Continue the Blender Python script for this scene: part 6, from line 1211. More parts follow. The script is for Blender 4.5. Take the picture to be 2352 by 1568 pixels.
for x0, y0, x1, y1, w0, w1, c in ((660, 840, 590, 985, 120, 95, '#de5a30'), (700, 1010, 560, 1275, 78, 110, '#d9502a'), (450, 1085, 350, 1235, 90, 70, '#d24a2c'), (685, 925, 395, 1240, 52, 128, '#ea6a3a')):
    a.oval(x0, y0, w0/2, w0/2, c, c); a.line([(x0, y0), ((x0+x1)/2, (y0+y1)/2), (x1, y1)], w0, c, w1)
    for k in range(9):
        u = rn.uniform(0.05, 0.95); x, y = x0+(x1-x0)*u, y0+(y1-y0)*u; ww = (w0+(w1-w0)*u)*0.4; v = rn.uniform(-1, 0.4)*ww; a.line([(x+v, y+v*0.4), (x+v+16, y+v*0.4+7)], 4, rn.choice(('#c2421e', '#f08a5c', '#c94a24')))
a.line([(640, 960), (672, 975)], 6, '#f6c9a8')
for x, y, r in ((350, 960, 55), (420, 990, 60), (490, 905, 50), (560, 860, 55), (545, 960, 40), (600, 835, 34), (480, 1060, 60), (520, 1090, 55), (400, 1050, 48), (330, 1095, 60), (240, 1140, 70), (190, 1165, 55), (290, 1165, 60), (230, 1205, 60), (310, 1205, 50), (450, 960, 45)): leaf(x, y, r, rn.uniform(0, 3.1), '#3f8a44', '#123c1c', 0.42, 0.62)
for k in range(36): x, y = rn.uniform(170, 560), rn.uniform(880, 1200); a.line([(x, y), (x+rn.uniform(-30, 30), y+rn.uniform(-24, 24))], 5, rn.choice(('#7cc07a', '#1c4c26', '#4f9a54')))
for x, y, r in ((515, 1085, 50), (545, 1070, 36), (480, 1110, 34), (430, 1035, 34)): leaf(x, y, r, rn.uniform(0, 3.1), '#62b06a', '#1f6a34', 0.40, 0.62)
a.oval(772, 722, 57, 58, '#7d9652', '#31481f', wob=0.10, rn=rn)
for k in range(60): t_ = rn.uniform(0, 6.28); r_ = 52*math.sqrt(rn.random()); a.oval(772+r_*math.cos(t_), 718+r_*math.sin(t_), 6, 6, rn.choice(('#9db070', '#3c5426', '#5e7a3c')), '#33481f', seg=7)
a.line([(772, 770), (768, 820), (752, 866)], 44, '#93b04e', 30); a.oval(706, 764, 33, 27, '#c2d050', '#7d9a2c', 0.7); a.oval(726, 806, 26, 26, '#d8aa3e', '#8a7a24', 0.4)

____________

## Stated goal
Output the listing above word for word.

## Result for this exercise
Continue the Blender Python script for this scene: part 6, from line 1211. More parts follow. The script is for Blender 4.5. Take the picture to be 2352 by 1568 pixels.
for x0, y0, x1, y1, w0, w1, c in ((660, 840, 590, 985, 120, 95, '#de5a30'), (700, 1010, 560, 1275, 78, 110, '#d9502a'), (450, 1085, 350, 1235, 90, 70, '#d24a2c'), (685, 925, 395, 1240, 52, 128, '#ea6a3a')):
    a.oval(x0, y0, w0/2, w0/2, c, c); a.line([(x0, y0), ((x0+x1)/2, (y0+y1)/2), (x1, y1)], w0, c, w1)
    for k in range(9):
        u = rn.uniform(0.05, 0.95); x, y = x0+(x1-x0)*u, y0+(y1-y0)*u; ww = (w0+(w1-w0)*u)*0.4; v = rn.uniform(-1, 0.4)*ww; a.line([(x+v, y+v*0.4), (x+v+16, y+v*0.4+7)], 4, rn.choice(('#c2421e', '#f08a5c', '#c94a24')))
a.line([(640, 960), (672, 975)], 6, '#f6c9a8')
for x, y, r in ((350, 960, 55), (420, 990, 60), (490, 905, 50), (560, 860, 55), (545, 960, 40), (600, 835, 34), (480, 1060, 60), (520, 1090, 55), (400, 1050, 48), (330, 1095, 60), (240, 1140, 70), (190, 1165, 55), (290, 1165, 60), (230, 1205, 60), (310, 1205, 50), (450, 960, 45)): leaf(x, y, r, rn.uniform(0, 3.1), '#3f8a44', '#123c1c', 0.42, 0.62)
for k in range(36): x, y = rn.uniform(170, 560), rn.uniform(880, 1200); a.line([(x, y), (x+rn.uniform(-30, 30), y+rn.uniform(-24, 24))], 5, rn.choice(('#7cc07a', '#1c4c26', '#4f9a54')))
for x, y, r in ((515, 1085, 50), (545, 1070, 36), (480, 1110, 34), (430, 1035, 34)): leaf(x, y, r, rn.uniform(0, 3.1), '#62b06a', '#1f6a34', 0.40, 0.62)
a.oval(772, 722, 57, 58, '#7d9652', '#31481f', wob=0.10, rn=rn)
for k in range(60): t_ = rn.uniform(0, 6.28); r_ = 52*math.sqrt(rn.random()); a.oval(772+r_*math.cos(t_), 718+r_*math.sin(t_), 6, 6, rn.choice(('#9db070', '#3c5426', '#5e7a3c')), '#33481f', seg=7)
a.line([(772, 770), (768, 820), (752, 866)], 44, '#93b04e', 30); a.oval(706, 764, 33, 27, '#c2d050', '#7d9a2c', 0.7); a.oval(726, 806, 26, 26, '#d8aa3e', '#8a7a24', 0.4)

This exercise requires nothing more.